WHAT IS BEING ASKED:
Include in the output exactly the lines from the opening of the data through the line containing "except Exception as e: print(e)", and nothing more.
— START DATASET RECORDS —
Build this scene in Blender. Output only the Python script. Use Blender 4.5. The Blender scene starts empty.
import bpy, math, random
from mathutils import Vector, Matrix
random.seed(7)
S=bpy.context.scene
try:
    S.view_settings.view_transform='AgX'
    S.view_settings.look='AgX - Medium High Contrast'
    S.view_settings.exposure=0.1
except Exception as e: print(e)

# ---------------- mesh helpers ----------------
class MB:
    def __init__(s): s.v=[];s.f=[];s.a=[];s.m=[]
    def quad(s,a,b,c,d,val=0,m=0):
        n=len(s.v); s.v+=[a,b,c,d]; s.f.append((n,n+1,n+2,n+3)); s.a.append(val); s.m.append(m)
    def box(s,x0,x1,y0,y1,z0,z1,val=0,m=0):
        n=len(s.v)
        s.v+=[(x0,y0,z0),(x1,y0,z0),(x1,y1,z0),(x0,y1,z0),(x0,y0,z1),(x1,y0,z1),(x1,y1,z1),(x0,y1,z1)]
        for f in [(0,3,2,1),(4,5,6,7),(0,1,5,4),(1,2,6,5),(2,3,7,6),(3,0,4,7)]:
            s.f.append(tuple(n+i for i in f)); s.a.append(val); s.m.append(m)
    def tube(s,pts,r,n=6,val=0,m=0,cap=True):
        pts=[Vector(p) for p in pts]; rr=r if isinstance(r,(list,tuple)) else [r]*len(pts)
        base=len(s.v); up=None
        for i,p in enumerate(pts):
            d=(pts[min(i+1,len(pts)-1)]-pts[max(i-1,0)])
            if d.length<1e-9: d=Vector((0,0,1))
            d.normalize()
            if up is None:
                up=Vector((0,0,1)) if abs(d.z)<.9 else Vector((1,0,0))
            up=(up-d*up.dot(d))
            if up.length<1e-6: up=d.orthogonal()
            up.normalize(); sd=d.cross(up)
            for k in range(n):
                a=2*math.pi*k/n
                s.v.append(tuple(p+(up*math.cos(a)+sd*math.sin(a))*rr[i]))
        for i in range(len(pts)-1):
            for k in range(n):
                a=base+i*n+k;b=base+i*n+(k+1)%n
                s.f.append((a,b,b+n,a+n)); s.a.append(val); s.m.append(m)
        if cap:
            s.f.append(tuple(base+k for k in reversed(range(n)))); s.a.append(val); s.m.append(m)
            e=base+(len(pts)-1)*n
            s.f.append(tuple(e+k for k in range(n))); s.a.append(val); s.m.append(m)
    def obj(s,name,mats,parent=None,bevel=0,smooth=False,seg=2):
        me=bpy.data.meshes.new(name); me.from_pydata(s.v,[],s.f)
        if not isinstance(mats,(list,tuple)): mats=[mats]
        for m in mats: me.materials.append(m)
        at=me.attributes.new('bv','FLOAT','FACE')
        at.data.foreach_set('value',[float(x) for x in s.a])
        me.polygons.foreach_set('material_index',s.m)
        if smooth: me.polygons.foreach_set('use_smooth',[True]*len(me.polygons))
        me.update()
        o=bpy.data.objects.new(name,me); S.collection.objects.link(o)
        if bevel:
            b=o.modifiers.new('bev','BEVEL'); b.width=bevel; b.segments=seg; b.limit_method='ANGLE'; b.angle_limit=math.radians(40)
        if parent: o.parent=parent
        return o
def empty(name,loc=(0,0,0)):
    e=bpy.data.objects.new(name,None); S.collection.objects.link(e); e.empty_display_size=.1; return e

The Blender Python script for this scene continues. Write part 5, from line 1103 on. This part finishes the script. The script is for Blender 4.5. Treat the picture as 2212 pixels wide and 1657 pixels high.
— END DATASET RECORDS —
RESULT BELOW:
Build this scene in Blender. Output only the Python script. Use Blender 4.5. The Blender scene starts empty.
import bpy, math, random
from mathutils import Vector, Matrix
random.seed(7)
S=bpy.context.scene
try:
    S.view_settings.view_transform='AgX'
    S.view_settings.look='AgX - Medium High Contrast'
    S.view_settings.exposure=0.1
except Exception as e: print(e)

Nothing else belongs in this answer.